### Written exercise
Copy exactly, please, the lines of the data from its start through the line containing "from mathutils import Vector".

### Recorded data
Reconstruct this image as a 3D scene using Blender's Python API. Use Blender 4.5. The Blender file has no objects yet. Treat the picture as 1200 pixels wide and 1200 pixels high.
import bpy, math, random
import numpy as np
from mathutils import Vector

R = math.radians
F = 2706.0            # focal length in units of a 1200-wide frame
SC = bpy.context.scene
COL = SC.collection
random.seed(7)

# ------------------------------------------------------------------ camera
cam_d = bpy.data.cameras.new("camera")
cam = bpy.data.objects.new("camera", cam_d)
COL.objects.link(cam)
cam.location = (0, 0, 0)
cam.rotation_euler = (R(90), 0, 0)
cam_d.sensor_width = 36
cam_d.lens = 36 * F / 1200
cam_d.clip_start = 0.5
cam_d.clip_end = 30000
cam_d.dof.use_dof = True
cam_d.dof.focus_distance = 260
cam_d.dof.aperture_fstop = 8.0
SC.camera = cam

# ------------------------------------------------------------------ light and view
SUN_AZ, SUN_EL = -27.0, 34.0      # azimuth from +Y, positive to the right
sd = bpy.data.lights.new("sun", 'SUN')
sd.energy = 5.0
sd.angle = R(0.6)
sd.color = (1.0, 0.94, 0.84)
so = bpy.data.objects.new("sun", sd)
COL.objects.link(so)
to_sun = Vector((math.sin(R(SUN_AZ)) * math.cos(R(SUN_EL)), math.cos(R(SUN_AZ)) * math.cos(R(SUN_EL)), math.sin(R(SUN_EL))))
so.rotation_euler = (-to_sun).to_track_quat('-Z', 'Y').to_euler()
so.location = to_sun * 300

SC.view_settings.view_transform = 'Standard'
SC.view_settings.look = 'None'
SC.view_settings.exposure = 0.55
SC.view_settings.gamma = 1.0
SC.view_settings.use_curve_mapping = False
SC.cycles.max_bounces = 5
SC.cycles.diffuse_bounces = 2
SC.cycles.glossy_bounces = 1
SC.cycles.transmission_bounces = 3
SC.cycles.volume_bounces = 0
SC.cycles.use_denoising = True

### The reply
Reconstruct this image as a 3D scene using Blender's Python API. Use Blender 4.5. The Blender file has no objects yet. Treat the picture as 1200 pixels wide and 1200 pixels high.
import bpy, math, random
import numpy as np
from mathutils import Vector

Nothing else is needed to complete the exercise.